Savaş, araç ve gereçlerini her tarafından kurup savaşmaktay iken ben de bayraklarımla Menteşe sancağından Marmaris adlı iskeleye geldim. Bir gün sabah erkenden, sayısı belirsiz askerlerimle, hilal görünüşlü gemiye binip adı geçen adaya indim. Ovalar ve dağları ile burası, İslâmın doğuşundan tâ bu zamana kadar parlak kılıçlı, şöhretli padişahlardan bile gizli kalmıştır. Hisarın doğu tarafını Veziriazam Pîrî Mehmed Paşa Rumeli ve Anadolu sancaklarını bazılarının beyleri, sipahileri, yeniçerileri, Mısır tarafından gelen Çerkezler ve gönüllerle kuşattı. Bütün deniz yolcularının zarar kaynağı tüccarların kanını döken hastalık halindeki Rodos kalesi; İslam’ın ortaya çıkışından şu ana kadar ele geçirilmesi ile hayalden bile saklı olup, sağlamlığını anlatmakta akıllar âcizdir. Duvar ve kapıları uzunluk ve genişliği takdir etmekte âlimlerin aletleri yetersiz kalır. Hendeğinin derinliği vehim dürbünün göstergesi, çatının uzaklığı, göğe kadar kıskandırır, kale duvarı güneşin tacıyla arkadaş, kulesinin başı semanın durağıdır. İçinde olan puta tapıcılar ve İslâm’a direnenlerin kalp gözlerinin basiretsizliği, doğu ve batı sultanlarının keskin kılıçlarının ağızlarındaki salyalarını akıtır. Bunca yıldan beri hiçbir kale fethedici padişaha zabtı nasip olmayıp, bu haliyle padişahların hasret çektiği yer olup kalmıştır. Her tarafı askerlerimle dolu olup, bütün yönlerden üzerine asker sevk edilip, çeşitli yerlere Yıldırım tarzlı toplar kurulmuş, savaş gürültüsü göklere ulaşmış, her topun, fil gibi kükreyişi veya İsrafil’in sürü gibi olan sesini duyanların tam bir korku ve dehşete düşerlerdi.

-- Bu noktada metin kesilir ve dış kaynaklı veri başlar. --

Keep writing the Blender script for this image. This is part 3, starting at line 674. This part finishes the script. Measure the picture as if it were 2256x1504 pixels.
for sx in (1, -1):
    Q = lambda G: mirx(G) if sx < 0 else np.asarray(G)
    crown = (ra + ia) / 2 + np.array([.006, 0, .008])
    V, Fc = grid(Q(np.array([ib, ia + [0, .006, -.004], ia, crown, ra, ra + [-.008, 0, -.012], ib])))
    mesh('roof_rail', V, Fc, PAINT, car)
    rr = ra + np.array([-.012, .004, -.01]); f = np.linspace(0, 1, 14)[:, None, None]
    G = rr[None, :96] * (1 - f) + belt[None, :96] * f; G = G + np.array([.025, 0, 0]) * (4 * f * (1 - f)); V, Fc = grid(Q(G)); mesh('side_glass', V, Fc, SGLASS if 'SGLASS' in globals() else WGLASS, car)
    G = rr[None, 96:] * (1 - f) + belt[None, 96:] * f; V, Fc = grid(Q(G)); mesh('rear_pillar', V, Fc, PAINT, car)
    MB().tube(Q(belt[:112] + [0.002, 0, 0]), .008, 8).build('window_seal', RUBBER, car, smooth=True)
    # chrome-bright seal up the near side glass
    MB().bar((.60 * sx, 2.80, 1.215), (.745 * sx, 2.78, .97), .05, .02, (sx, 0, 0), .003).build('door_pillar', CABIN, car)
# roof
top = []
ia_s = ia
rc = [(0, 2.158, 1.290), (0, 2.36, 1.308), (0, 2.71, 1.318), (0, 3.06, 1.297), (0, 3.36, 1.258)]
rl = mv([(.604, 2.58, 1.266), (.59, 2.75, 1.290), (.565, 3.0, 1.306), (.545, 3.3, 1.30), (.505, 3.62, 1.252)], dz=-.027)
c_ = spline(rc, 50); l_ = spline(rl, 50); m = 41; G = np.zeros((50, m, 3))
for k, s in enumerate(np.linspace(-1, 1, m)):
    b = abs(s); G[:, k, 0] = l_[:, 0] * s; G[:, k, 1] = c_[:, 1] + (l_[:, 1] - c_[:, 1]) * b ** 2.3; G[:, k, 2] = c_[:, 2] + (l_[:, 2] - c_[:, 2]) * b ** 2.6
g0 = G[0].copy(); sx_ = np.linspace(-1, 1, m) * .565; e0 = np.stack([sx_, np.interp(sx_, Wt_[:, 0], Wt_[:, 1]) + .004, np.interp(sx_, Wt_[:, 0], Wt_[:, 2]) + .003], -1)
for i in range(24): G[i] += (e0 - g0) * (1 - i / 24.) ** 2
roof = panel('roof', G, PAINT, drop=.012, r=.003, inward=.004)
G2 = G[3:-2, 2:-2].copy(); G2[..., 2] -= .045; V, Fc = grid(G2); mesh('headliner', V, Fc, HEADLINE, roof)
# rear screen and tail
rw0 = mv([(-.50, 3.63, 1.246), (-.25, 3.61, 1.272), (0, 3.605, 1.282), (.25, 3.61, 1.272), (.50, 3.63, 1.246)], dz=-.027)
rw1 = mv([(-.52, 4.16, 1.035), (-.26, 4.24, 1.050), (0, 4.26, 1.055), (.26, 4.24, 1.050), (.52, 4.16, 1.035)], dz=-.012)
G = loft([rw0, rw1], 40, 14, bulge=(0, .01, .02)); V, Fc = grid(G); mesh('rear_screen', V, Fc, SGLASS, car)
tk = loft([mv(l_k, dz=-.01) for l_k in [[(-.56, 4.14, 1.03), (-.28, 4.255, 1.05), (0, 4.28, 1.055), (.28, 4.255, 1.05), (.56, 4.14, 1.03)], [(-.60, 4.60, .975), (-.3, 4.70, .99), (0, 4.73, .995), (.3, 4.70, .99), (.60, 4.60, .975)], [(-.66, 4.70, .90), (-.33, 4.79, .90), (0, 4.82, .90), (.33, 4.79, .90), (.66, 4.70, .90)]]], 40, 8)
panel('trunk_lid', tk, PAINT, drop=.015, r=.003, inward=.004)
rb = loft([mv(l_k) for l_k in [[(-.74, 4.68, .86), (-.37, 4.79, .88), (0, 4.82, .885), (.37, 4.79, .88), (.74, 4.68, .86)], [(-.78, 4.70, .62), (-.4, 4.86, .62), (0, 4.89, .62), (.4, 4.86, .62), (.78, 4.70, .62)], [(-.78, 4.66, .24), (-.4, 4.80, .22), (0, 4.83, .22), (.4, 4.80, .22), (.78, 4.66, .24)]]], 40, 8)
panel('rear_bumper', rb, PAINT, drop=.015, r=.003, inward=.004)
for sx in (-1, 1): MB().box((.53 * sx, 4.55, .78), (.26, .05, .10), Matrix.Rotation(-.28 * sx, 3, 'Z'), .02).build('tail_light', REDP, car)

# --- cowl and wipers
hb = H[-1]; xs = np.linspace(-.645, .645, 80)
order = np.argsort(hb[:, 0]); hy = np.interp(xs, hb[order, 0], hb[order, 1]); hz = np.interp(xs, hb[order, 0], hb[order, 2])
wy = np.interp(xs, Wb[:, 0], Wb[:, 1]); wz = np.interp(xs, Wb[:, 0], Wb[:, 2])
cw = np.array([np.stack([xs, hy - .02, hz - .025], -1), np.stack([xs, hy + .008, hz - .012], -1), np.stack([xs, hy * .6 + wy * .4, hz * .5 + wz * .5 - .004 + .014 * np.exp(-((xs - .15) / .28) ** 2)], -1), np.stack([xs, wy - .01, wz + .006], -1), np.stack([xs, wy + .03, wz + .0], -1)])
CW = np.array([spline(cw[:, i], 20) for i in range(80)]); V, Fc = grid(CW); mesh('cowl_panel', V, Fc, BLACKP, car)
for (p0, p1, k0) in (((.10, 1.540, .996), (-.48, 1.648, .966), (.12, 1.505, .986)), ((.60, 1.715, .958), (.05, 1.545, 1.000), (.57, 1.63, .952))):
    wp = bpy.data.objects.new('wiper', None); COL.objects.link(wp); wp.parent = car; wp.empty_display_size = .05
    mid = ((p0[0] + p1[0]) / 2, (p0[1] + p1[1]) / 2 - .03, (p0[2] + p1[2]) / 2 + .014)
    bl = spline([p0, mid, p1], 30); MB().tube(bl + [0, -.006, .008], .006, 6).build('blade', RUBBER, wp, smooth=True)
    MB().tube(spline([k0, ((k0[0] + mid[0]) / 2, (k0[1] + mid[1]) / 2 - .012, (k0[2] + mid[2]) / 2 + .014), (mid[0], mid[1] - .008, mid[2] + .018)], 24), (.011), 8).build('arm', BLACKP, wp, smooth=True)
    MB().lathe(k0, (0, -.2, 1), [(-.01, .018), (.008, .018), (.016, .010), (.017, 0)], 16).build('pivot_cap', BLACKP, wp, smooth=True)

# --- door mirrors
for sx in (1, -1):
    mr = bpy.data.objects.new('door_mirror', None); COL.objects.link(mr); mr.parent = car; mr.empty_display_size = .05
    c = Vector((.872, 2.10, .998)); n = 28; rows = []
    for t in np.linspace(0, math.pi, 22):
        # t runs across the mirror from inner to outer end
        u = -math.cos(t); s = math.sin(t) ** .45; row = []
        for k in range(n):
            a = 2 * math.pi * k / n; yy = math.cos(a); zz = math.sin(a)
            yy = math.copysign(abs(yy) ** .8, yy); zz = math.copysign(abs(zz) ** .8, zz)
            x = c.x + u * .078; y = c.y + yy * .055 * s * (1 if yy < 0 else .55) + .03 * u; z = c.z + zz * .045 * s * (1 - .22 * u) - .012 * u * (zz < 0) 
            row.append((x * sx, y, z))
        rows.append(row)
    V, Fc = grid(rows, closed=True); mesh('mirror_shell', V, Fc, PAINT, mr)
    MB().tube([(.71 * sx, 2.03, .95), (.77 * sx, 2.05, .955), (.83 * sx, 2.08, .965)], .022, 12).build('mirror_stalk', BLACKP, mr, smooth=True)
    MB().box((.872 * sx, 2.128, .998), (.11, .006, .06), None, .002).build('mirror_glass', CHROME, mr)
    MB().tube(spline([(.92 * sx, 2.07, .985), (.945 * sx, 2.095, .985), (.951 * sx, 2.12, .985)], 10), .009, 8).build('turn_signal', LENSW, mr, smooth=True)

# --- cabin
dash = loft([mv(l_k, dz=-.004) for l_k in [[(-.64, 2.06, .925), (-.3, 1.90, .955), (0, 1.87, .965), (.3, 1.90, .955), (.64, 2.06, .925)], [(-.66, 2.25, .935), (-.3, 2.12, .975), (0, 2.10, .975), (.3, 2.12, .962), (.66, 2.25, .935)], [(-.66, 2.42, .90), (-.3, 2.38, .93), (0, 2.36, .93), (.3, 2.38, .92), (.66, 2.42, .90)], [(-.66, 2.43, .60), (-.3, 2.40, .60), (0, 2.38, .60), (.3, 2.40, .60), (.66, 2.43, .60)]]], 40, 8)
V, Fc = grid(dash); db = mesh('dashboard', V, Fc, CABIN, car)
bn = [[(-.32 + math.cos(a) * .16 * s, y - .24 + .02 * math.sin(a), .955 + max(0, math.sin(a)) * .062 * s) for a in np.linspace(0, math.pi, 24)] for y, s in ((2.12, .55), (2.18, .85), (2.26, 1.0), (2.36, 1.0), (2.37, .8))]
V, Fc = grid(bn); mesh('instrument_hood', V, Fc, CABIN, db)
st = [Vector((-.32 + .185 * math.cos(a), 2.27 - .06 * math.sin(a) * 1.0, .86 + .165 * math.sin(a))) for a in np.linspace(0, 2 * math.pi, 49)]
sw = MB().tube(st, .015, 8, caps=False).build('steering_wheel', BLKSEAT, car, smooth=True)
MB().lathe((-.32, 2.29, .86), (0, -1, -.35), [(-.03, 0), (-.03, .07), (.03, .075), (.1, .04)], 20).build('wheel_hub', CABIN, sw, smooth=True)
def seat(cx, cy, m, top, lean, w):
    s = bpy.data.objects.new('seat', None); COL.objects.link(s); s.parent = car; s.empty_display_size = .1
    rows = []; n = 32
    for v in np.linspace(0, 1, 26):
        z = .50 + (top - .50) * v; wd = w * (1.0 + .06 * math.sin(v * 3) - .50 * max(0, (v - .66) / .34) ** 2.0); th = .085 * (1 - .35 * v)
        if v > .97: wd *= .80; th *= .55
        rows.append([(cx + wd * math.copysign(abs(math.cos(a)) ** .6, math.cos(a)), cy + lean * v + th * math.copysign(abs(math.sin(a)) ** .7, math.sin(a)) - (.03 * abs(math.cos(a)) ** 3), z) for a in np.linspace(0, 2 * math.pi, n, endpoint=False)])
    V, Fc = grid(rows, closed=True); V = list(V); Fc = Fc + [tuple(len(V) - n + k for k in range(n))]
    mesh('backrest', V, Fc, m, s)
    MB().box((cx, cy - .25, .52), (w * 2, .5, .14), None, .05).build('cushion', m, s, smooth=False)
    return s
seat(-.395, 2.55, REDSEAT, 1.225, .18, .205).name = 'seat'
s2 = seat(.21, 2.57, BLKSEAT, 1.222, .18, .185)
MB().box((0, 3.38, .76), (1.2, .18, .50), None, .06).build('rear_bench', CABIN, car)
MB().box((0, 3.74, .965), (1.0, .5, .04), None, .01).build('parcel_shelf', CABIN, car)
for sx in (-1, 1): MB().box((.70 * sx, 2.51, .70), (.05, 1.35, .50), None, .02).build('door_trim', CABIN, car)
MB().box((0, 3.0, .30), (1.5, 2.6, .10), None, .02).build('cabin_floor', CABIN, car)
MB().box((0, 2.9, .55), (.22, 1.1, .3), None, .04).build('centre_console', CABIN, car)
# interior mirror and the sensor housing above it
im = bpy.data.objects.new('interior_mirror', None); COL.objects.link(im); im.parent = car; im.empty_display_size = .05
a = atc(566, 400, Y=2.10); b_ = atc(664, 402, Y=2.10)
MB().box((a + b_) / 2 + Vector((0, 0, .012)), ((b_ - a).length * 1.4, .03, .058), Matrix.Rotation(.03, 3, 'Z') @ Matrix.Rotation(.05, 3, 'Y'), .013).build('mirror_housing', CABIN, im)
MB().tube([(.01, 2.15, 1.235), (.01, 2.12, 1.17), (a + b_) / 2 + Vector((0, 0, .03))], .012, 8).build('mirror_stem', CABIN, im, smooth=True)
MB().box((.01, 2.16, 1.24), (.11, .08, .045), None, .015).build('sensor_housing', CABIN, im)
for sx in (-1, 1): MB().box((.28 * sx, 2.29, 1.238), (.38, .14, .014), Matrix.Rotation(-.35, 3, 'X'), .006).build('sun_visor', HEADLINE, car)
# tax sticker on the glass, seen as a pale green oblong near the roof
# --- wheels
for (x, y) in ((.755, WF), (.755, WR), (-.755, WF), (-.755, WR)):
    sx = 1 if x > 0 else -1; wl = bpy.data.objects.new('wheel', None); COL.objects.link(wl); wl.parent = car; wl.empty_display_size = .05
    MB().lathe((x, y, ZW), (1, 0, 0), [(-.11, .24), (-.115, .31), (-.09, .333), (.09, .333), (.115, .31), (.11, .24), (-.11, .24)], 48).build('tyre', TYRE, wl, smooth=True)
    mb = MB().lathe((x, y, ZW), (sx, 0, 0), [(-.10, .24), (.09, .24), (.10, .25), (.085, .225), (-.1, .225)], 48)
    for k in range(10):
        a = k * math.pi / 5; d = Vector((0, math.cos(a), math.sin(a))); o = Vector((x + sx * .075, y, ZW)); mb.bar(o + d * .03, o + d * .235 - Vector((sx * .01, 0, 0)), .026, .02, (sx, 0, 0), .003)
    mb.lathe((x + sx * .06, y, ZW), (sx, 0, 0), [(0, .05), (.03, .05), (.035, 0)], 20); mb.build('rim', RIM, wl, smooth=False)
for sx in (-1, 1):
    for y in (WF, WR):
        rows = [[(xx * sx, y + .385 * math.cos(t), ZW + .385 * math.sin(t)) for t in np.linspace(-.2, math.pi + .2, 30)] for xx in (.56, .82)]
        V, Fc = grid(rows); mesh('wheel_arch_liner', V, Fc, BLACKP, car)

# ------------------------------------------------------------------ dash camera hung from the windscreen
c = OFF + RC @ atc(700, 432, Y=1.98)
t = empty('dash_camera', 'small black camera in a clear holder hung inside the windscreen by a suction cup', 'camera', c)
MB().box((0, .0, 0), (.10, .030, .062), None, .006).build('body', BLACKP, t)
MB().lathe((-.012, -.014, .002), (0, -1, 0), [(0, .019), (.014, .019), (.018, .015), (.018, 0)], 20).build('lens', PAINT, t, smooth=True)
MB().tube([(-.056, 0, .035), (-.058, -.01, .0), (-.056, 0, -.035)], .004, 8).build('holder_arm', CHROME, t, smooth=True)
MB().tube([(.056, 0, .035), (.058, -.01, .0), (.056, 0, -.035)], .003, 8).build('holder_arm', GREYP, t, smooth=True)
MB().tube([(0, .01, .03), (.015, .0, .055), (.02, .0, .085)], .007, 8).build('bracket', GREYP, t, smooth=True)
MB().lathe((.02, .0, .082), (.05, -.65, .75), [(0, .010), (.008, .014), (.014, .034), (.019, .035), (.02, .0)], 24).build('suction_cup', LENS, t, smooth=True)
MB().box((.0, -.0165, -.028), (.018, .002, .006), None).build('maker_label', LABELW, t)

Hava topları yüksek uçan şahinler gibi o alçakların kafaları üzerine iner çıkar, sabah akşam gökkubbeden başlarına taşlar yağdırdı. Savaşın dehşetinden, top ve tüfek korkusu yüzünden, kalenin beden ve burçlarında hiçbir kâfirin başını kaldırmaya canı yoktu.